** Start of Source excerpt **
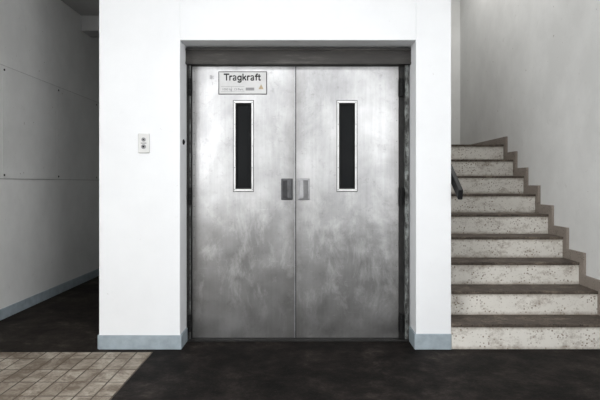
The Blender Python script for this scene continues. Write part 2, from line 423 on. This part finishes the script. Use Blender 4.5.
hr = empty('handrail', (WR+.05, 0, 1.1))
bm = bmesh.new(); sl = H/T
ya, za = -.08, 1.08
L = 2.25
prism(bm, [(ya, za), (ya+L, za+L*sl), (ya+L, za+L*sl+.085), (ya-.02, za+.07)], 'X', WR+.025, WR+.06)
child(mesh_obj('rail', bm, M_black, bevel=.006), hr)
bm = bmesh.new()
for yy in (.3, 1.1, 2.0):
    zz = za+(yy-ya)*sl+.02
    add_box(bm, WR, WR+.04, yy-.012, yy+.012, zz-.012, zz+.012)
    add_box(bm, WR, WR+.006, yy-.03, yy+.03, zz-.04, zz+.04)
child(mesh_obj('brackets', bm, M_dark), hr)

# ------------------------------------------------------------------ lights
def area(name, loc, target, sx, sy, e, col=(1, 1, 1)):
    l = bpy.data.lights.new(name, 'AREA'); l.shape = 'RECTANGLE'; l.size = sx; l.size_y = sy; l.energy = e; l.color = col
    o = bpy.data.objects.new(name, l); S.collection.objects.link(o); o.location = loc
    o.rotation_euler = (Vector(target)-Vector(loc)).to_track_quat('-Z', 'Y').to_euler(); return o
zc, yc = (wz0+wz1)/2, (wy0+wy1)/2
area('unseen_window_light_left', (LX-.22, yc, zc), (LX+2, yc+.6, zc-.1), 2.4, 1.9, 250, (.98, .99, 1))  # added light outside the unseen left window, brightens the front wall
area('unseen_window_light_right', (RX+.22, yc, zc), (RX-2, yc+.6, zc-.1), 2.4, 1.9, 220, (.98, .99, 1))  # its added counterpart on the right, evens out the front wall
area('hall_added_fill', (-.1, -2.6, 3.12), (-.1, -2.2, 0), 2.4, 1.2, 55, (.98, .99, 1))  # added fill under the hall ceiling, unseen and without a fixture
area('stairwell_overhead_light', (1.75, 1.9, 4.45), (1.75, 1.7, 0), 1.0, 2.6, 45, (1, .99, .965))  # area light below the stairwell ceiling, which has no opening
w = bpy.data.worlds.new('world'); S.world = w; w.use_nodes = True
w.node_tree.nodes['Background'].inputs[0].default_value = (.9, .95, 1, 1); w.node_tree.nodes['Background'].inputs[1].default_value = 1.0

# ------------------------------------------------------------------ camera
cam = bpy.data.cameras.new('camera'); co = bpy.data.objects.new('camera', cam); S.collection.objects.link(co)
co.location = (0, -3.9, 1.2); co.rotation_euler = (math.pi/2, 0, 0)
cam.sensor_width = 36; cam.lens = 540*36/600.
cam.shift_x = -3/600.; cam.shift_y = -17/600.
cam.clip_start = .05
S.camera = co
** End of Source excerpt **
▶ [Instructions to follow] Print the data above verbatim from the first line through the line holding "child(mesh_obj('brackets', bm, M_dark), hr)", leaving every picture out.

▶ [Task response]
The Blender Python script for this scene continues. Write part 2, from line 423 on. This part finishes the script. Use Blender 4.5.
hr = empty('handrail', (WR+.05, 0, 1.1))
bm = bmesh.new(); sl = H/T
ya, za = -.08, 1.08
L = 2.25
prism(bm, [(ya, za), (ya+L, za+L*sl), (ya+L, za+L*sl+.085), (ya-.02, za+.07)], 'X', WR+.025, WR+.06)
child(mesh_obj('rail', bm, M_black, bevel=.006), hr)
bm = bmesh.new()
for yy in (.3, 1.1, 2.0):
    zz = za+(yy-ya)*sl+.02
    add_box(bm, WR, WR+.04, yy-.012, yy+.012, zz-.012, zz+.012)
    add_box(bm, WR, WR+.006, yy-.03, yy+.03, zz-.04, zz+.04)
child(mesh_obj('brackets', bm, M_dark), hr)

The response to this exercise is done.